(STATED GOAL)
Of the lines below, how many hold the string "that"? Give only the number.

-*-

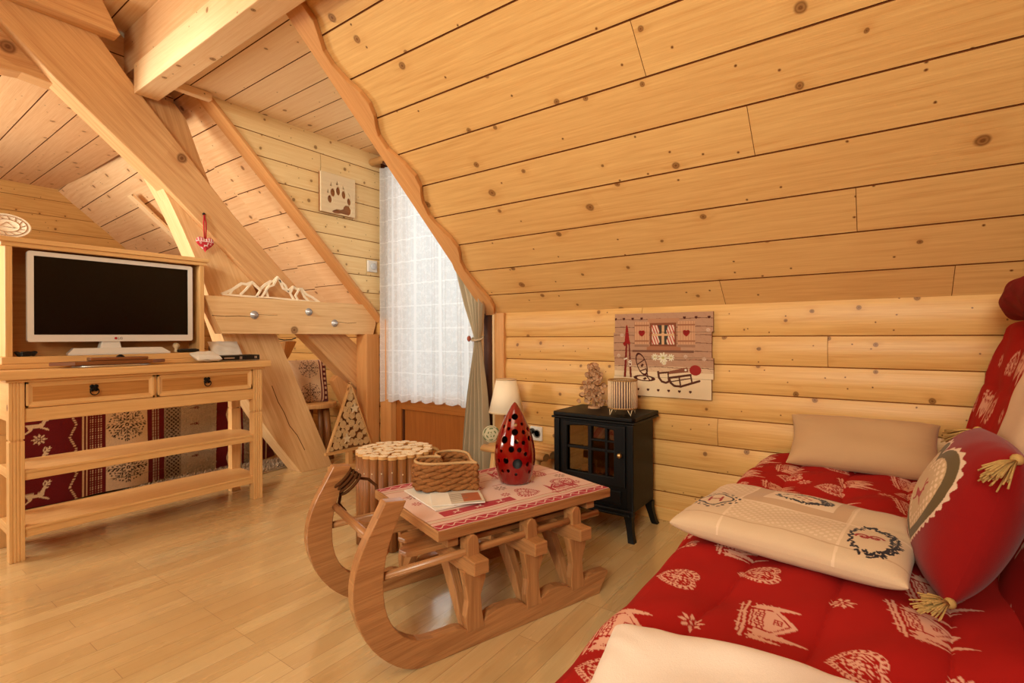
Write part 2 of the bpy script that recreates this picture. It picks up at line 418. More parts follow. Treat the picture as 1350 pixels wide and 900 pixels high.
# ------------------------------------------------------------------ boarded surfaces
def boards(O, U, Vd, ulen, edges, name, mat, joints=None, round_=0.0, gapd=.010, chamf=.004, clip=None, parent=None, u0=0.0):
    gapd *= .55; chamf *= .8 if not round_ else .55; round_ *= .75
    """boards lying along U, split at the V-positions in edges; N = U x Vd is the visible side"""
    O, U, Vd = V(O), V(U).normalized(), V(Vd).normalized(); N = U.cross(Vd)
    mb = MB(); bm = mb.bm; uvl = mb.uv
    for i in range(len(edges)-1):
        v0, v1 = edges[i], edges[i+1]; w = v1-v0
        segs = [u0]+sorted((joints or {}).get(i, []))+[ulen]
        prof = [(v0, -gapd), (v0+chamf*.35, -gapd), (v0+chamf, -chamf*.3)]
        if round_:
            for k in range(1, 8):
                a = k/8; prof.append((v0+chamf+(w-2*chamf)*a, round_*math.sin(PI*a)))
        prof += [(v1-chamf, -chamf*.3), (v1-chamf*.35, -gapd), (v1, -gapd)]
        for k in range(len(segs)-1):
            a, b = segs[k], segs[k+1]
            e = .0012 if k > 0 else 0; e2 = .0012 if k < len(segs)-2 else 0
            off = (random.uniform(0, 60), random.uniform(0, 60)); vs = []
            for (vv, d) in prof:
                vs.append((bm.verts.new(O+U*(a+e)+Vd*vv+N*d), bm.verts.new(O+U*(b-e2)+Vd*vv+N*d), vv))
            for q in range(len(vs)-1):
                f = bm.faces.new([vs[q][0], vs[q][1], vs[q+1][1], vs[q+1][0]])
                f.material_index = 1 if q in (0, 1, len(vs)-3, len(vs)-2) and prof[q][1] <= -chamf*.3 and prof[q+1][1] <= -chamf*.3 else 0
                if round_ and 2 < q < len(vs)-4: f.smooth = True
                for l, (uu, vv) in zip(f.loops, [(a, vs[q][2]), (b, vs[q][2]), (b, vs[q+1][2]), (a, vs[q+1][2])]):
                    l[uvl].uv = (uu+off[0], vv+off[1])
            if e:
                f = bm.faces.new([bm.verts.new(O+U*(a-.0014)+Vd*v0-N*.003), bm.verts.new(O+U*(a+.0014)+Vd*v0-N*.003), bm.verts.new(O+U*(a+.0014)+Vd*v1-N*.003), bm.verts.new(O+U*(a-.0014)+Vd*v1-N*.003)]); f.material_index = 1
    # backing so that nothing shows through
    f = bm.faces.new([bm.verts.new(O+U*uu+Vd*vv-N*(gapd+.004)) for uu, vv in ((u0, edges[0]), (ulen, edges[0]), (ulen, edges[-1]), (u0, edges[-1]))])
    f.material_index = 1
    for (pc, pn) in (clip or []):
        bmesh.ops.bisect_plane(bm, geom=bm.verts[:]+bm.edges[:]+bm.faces[:], plane_co=V(pc), plane_no=V(pn), clear_outer=True)
    o = mb.build(name, [mat, M['gapw'] if round_ else M['gap']], parent)
    return tag(o, kind='structure')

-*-

(SOLUTION TO THE EXERCISE)
2